Fetullah Gülen, que vive en los Estados Unidos desde 1999, ha negado rotundamente su participación en el intento de Golpe de Estado. Por su parte, el Secretario de Estado John Kerry exigió a las autoridades turcas “pruebas concretas” sobre la hipotética implicación del clérigo en el levantamiento militar.
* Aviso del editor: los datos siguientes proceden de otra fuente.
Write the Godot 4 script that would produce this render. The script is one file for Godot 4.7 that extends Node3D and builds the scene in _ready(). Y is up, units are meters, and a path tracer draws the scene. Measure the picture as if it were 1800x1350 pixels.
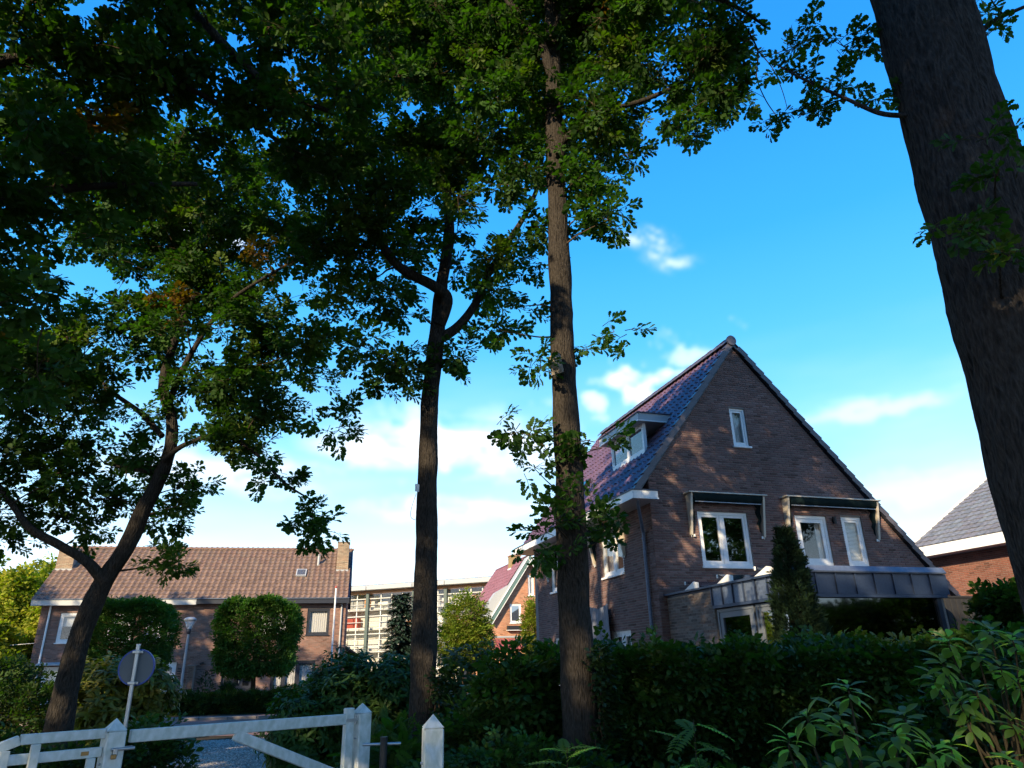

Toca volver al punto de partida, al golpe del pasado fin de semana y sus consecuencias para el futuro del país otomano. Toca finalizar este breve repaso con más interrogantes que respuestas. Cabe preguntarse: ¿qué hará Erdogan después del forcejeo del 15 – 16 de julio? ¿Buscará el diálogo con la oposición moderada y/o la minoría kurda? ¿Aprovechará esta oportunidad para instaurar un régimen (aún más) autoritario? ¿Modificará la Constitución, introduciendo el sistema presidencialista rechazado por el Parlamento? ¿Reforzará el papel de Turquía en el seno de la OTAN? ¿Apoyará incondicionalmente la ofensiva contra el Estado Islámico? ¿Seguirá buscando la integración de su país en la Unión Europea? ¿Hará las paces con Rusia?
No hay que olvidar que en Turquía, al igual que en los demás países musulmanes, cada gesto tiene una doble, cuando no múltiple lectura.